Friday, 7 November 2025

the forgotten sentance part 7

 It’s strange what you start noticing after enough years inside.

The things that used to matter — money, bravado, reputation — they fade like old ink.
What sticks are the little things.
The sound of keys at shift change.
The way the light hits the landing just before lock-up.
The smell of burnt toast from a kettle, when someone’s trying to make breakfast out of nothing.

You start measuring time differently.
Not by hours or days — those blur together — but by moments.
Who got shipped out. Who got released. Who didn’t make it through the night.

There’s a rhythm to prison life, but it’s not peace — it’s survival.
You learn who to trust, which isn’t many.
You learn when to speak, and when silence is your only weapon.
You learn that a man can be surrounded by hundreds of others and still feel more alone than he ever did on the streets.

After my dad died, something shifted in me.
For years, I’d been angry at everyone — the system, the screws, the world, myself most of all.
But grief burns through anger eventually.
Leaves only ash.
And when all that’s left is ash, you’ve got two choices — let the wind take what’s left of you, or rebuild from it.

I didn’t know how to rebuild, not at first.
So I started small.
I read.
Wrote.
Listened.

I’d sit in my cell at night, pen in hand, writing letters I never sent — to my sister, to my fiancée, to my dad.
I’d tell them about my day. About how I was trying to do better. About how I hoped they’d be proud, even though I’d messed up so many times.
Sometimes I’d imagine them writing back.
Sometimes I’d write both sides of the conversation, just so I could feel like someone was still talking to me.
I guess that was my way of staying human.

Then I got moved — another wing, another governor, same walls.
But I’d changed.
Something inside me had settled. Not peace exactly, but acceptance.
I started helping out the younger lads — the ones who reminded me of myself at seventeen.
Hot-headed. Lost.
Boys who thought doing bird made them men.
I’d pull them aside, tell them, “Don’t let this place make you smaller than you already feel.”
Most of them would laugh it off. But some listened.
And when one of them managed to stay out of trouble, or got his head down and started studying, it felt like a small win — a light flickering in all this darkness.

It’s not redemption. I don’t even know what that word really means anymore.
You can’t undo what’s been done.
You can’t bring people back.
All you can do is try to be less broken than you were yesterday.

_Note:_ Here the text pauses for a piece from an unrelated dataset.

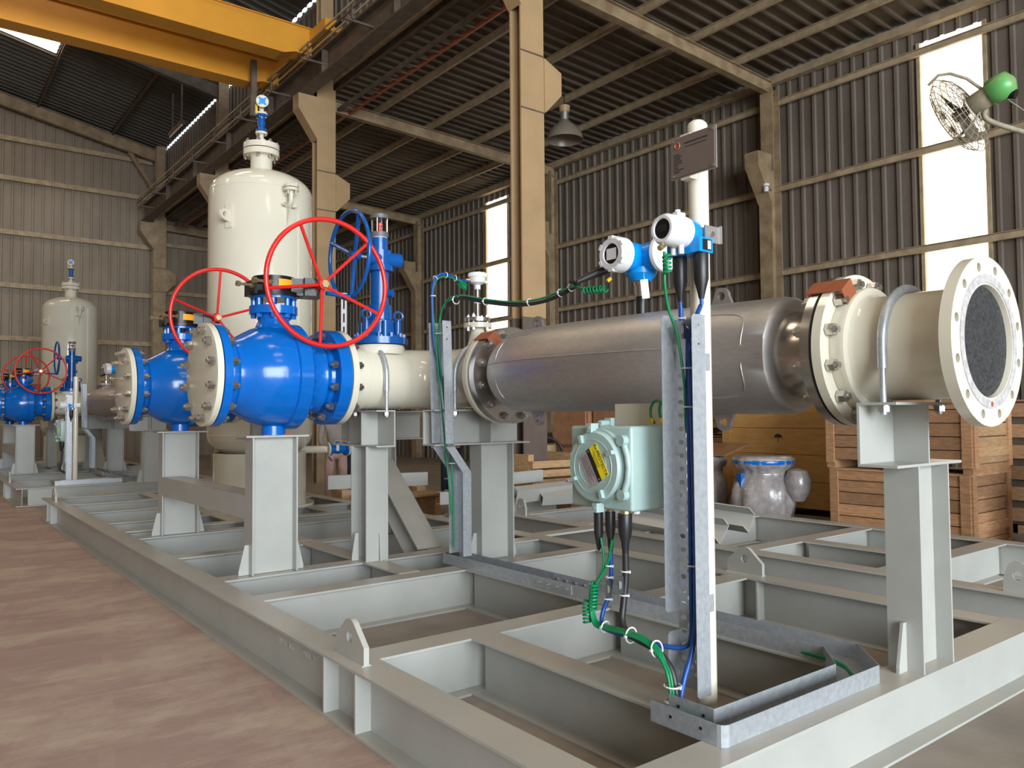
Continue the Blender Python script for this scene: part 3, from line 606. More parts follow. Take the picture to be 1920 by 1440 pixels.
def spool(y, label, to_meter):
    r = T('pipe_spool', label, 'pipe', (XB, y, ZP-0.375)); zz = 0.375; RE = 0.42
    O = lambda p: (p[0]-XB, p[1]-y, p[2]-ZP+zz)
    if to_meter:
        pts = [(2.80, y, ZP), (XB-RE, y, ZP)]+arc((XB-RE, y-RE), 90, 0, RE, ZP)[1:]+[(XB, 5.02, ZP)]
    else:
        pts = [(2.80, y, ZP), (XB-RE, y, ZP)]+arc((XB-RE, y+RE), -90, 0, RE, ZP)[1:]+[(XB, 9.75, ZP)]
    part('pipe', MB().tube([O(p) for p in pts], 0.252, 48), CREAM, r)
    part('flange', MB().lathe(O((2.745, y, ZP)), (1, 0, 0), [(0, 0.375), (0.05, 0.375), (0.05, 0.30), (0.09, 0.252), (0, 0.2)], n=56), CREAM, r)
    part('gasket', ring(O((2.735, y, ZP)), (1, 0, 0), 0, 0.01, 0.34, 0.2), GASKET, r)
    studs(r, O((2.715, y, ZP)), (1, 0, 0), 0.325, 0.16)
    part('weld_ring', ring(O((XB-RE, y, ZP)), (1, 0, 0), -0.006, 0.006, 0.2545, 0.25), CREAM, r)
    if to_meter:
        part('flange', MB().lathe(O((XB, 5.03, ZP)), (0, -1, 0), [(-0.05, 0.252), (0.0, 0.30), (0.04, 0.30), (0.04, 0.375), (0.085, 0.375), (0.085, 0.2)], n=56), CREAM, r)
        part('weld_ring', ring(O((XB, y-RE, ZP)), (0, 1, 0), -0.006, 0.006, 0.2545, 0.25), CREAM, r)
        part('weld_ring', ring(O((2.96, y, ZP)), (1, 0, 0), -0.006, 0.006, 0.2545, 0.25), CREAM, r)
        part('valve_pad', MB().lathe(O((3.165, y, ZP)), (0, 0, 1), [(0.2, 0.20), (0.25, 0.21), (0.275, 0.20), (0.285, 0.15)], n=40), CREAM, r)
        text('painted_mark', 'VT', 0.07, O((3.46, y-0.247, ZP+0.02)), (0.97, -0.22, 0), (0, 0, 1), WINK, r, 0.001)
        # branch for the temperature probe
        part('branch', MB().lathe(O((XB-0.02, 5.28, ZP)), (0, 0, 1), [(0.22, 0.10), (0.30, 0.075), (0.36, 0.06), (0.40, 0.055), (0.41, 0.062)], n=28), CREAM, r)
        part('branch_flange', MB().cyl(O((XB-0.02, 5.28, ZP+0.405)), O((XB-0.02, 5.28, ZP+0.445)), 0.115, n=36), CREAM, r)
    return r
sp1 = spool(YA, 'white elbow pipe joining the nearest ball valve to the grey meter', True)
sp2 = spool(YA2, 'white pipe running from the second ball valve towards the large vessel', False)

# gate valve on the nearest run
def gate_valve(x, y, label):
    r = T('gate_valve', label, 'valve', (x, y, 2.06)); B = DBLUE
    part('base_flange', MB().cyl((0, 0, 0.0), (0, 0, 0.055), 0.232, n=40), B, r)
    mb = MB()
    for k in range(12):
        a = 2*PI*k/12; mb.cyl((0.2*math.cos(a), 0.2*math.sin(a), 0.05), (0.2*math.cos(a), 0.2*math.sin(a), 0.09), 0.016, n=6)
    part('base_bolts', mb, B, r, 25)
    part('bonnet', MB().lathe((0, 0, 0), (0, 0, 1), [(0.055, 0.165), (0.075, 0.165), (0.095, 0.13), (0.20, 0.125), (0.21, 0.105), (0.33, 0.10), (0.335, 0.078)], n=36), B, r)
    for k in range(6):
        mb = MB(); a = 2*PI*(k+0.3)/6; mb.cyl((0.155*math.cos(a), 0.155*math.sin(a), 0.05), (0.155*math.cos(a), 0.155*math.sin(a), 0.19), 0.028, n=12); part('bonnet_boss', mb, B, r)
    for sx in (-1, 1):
        c = V((0.15*sx, -0.05, 0.245)); part('eye_bolt', MB().tube([c+V((0.036*math.cos(2*PI*k/20), -0.01*math.cos(2*PI*k/20), 0.036*math.sin(2*PI*k/20))) for k in range(20)], 0.011, 8, True).cyl(c-V((0, 0, 0.08)), c-V((0, 0, 0.03)), 0.014, n=10), B, r)
    part('yoke_tube', MB().cyl((0, 0, 0.33), (0, 0, 0.64), 0.078, n=32), B, r)
    part('side_boss', MB().cyl((0.04, -0.06, 0.43), (0.07, -0.1, 0.43), 0.035, n=16), B, r)
    part('yoke_flange', MB().cyl((0, 0, 0.615), (0, 0, 0.655), 0.115, n=32).cyl((0, 0, 0.655), (0, 0, 0.67), 0.10, n=32), B, r)
    g = part('gearbox', MB().cyl((0, 0, 0.665), (0, 0, 0.79), 0.095, n=28).lathe((-0.13, -0.03, 0.72), (1, 0, 0), [(0, 0.05), (0.01, 0.062), (0.30, 0.062), (0.315, 0.05)], n=24), B, r)
    part('neck', MB().cyl((0, 0, 0.79), (0, 0, 0.90), 0.066, n=28), B, r); part('white_ring', MB().cyl((0, 0, 0.895), (0, 0, 0.91), 0.066, n=28), WHITE, r)
    GR = mat('grey_collar', (0.12, 0.12, 0.125), 0.45) if 'grey_collar' not in MATS else MATS['grey_collar']
    part('collar', MB().cyl((0, 0, 0.905), (0, 0, 0.945), 0.076, n=28), GR, r); part('collar', MB().cyl((0, 0, 1.06), (0, 0, 1.095), 0.076, n=28), GR, r)
    gl = part('sight_glass', MB().lathe((0, 0, 0), (0, 0, 1), [(0.945, 0.064), (1.06, 0.064), (1.06, 0.060), (0.945, 0.060)], n=28, closed=True), GLASS, r)
    part('indicator', MB().cyl((0, 0, 0.945), (0, 0, 1.03), 0.012, n=10).cyl((0, 0, 1.0), (0, 0, 1.02), 0.03, n=14), RED, r)
    for k in range(4):
        a = 2*PI*(k+0.5)/4; part('tie_rod', MB().cyl((0.066*math.cos(a), 0.066*math.sin(a), 0.945), (0.066*math.cos(a), 0.066*math.sin(a), 1.06), 0.006, n=8), STEEL, r)
    wx, wy, wz, R = -0.245, -0.03, 0.72, 0.355
    w = part('handwheel', MB().cyl((wx-0.045, wy, wz), (wx+0.045, wy, wz), 0.035, n=18), B, r)
    part('rim', MB().tube([(wx-0.05, wy+R*math.cos(2*PI*k/56), wz+R*math.sin(2*PI*k/56)) for k in range(56)], 0.017, 10, True), B, w)
    for a in (25, 120, 262):
        a = math.radians(a); part('spoke', MB().cyl((wx, wy+0.02*math.cos(a), wz+0.02*math.sin(a)), (wx-0.05, wy+R*math.cos(a), wz+R*math.sin(a)), 0.018, n=8), B, w)
    part('shaft', MB().cyl((wx, wy, wz), (-0.1, wy, wz), 0.015, n=12), STEEL, w)
    a = math.radians(262); part('crank_handle', MB().cyl((wx-0.03, wy+R*math.cos(a), wz+R*math.sin(a)), (wx-0.27, wy+R*math.cos(a), wz+R*math.sin(a)+0.012), 0.017, n=10), B, w)
    return r
gv1 = gate_valve(3.165, YA, 'blue gate valve with sight glass standing on the nearest white pipe')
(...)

I started going to chapel more, too. Not because I suddenly found religion, but because it was quiet.
A place where I could breathe without feeling like someone was watching me.
The chaplain once said to me, “Forgiveness starts when you stop fighting yourself.”
I didn’t understand it then.
But I think I do now.

I still have bad days.
Days when the memories hit too hard, when the silence feels like a weight pressing on my chest.
Days when I hear a song from the outside — on someone’s radio, through a vent — and it takes me straight back to a different time, a different version of me.
That’s the worst kind of punishment — not the walls or the bars, but the memories that keep reminding you of who you used to be.

But I’ve learned to sit with it. To breathe through it.
You can’t run from yourself in a place like this.
There’s nowhere to go.
You either face your demons, or they eat you alive.

I see it all the time — lads who never face theirs.
They hide behind gym sessions, drugs, bravado, fights.
They talk loud, act tough. But it’s fear, really.
Fear of what’ll happen if they ever stop pretending.
I used to be one of them.

Now I just try to be real.
If someone asks how I’m doing, I tell them the truth — even if it’s ugly.
Especially if it’s ugly.

I still dream about freedom.
About stepping outside those gates with no cuffs, no escort, no number on my chest.
I imagine the air — clean, sharp, real.
I imagine the sky without mesh or wire.
I don’t even picture parties or reunions anymore.
Just a walk. Down a quiet street. Maybe a park.
Maybe watching kids play football, hearing their laughter, knowing life carried on even when mine was paused.

Sometimes I think about visiting my dad’s grave.
I never got to go properly, not without officers standing behind me, watching every breath I took.
When I get out — if I get out — that’s the first place I’ll go.
Not to cry. Not to talk. Just to stand there, free, and tell him I made it.

I’ve spent most of my life behind these walls.
But I don’t want to die in here.
I want to live long enough to see what the world looks like without gates and search dogs and strip checks.
I want to see the sunset without bars across it.
I want to sit at a table, drink a cup of tea, and not have to look over my shoulder every five seconds.

That’s all I want now.
Not revenge. Not respect. Just peace.
The kind my dad always tried to teach me — the quiet kind that doesn’t need proving.

So while I wait for the parole board to decide my fate, I’m not wasting my time.
I’m working on myself.
Reading. Writing. Helping others where I can.
Trying to be someone my family could recognise again.

If they give me that chance, I won’t waste it.
And if they don’t…
I’ll keep waiting. Keep writing. Keep breathing.

Because in here, hope is the only thing they can’t lock up.
And for as long as I’ve still got that, I’m free — even if the door hasn’t opened yet.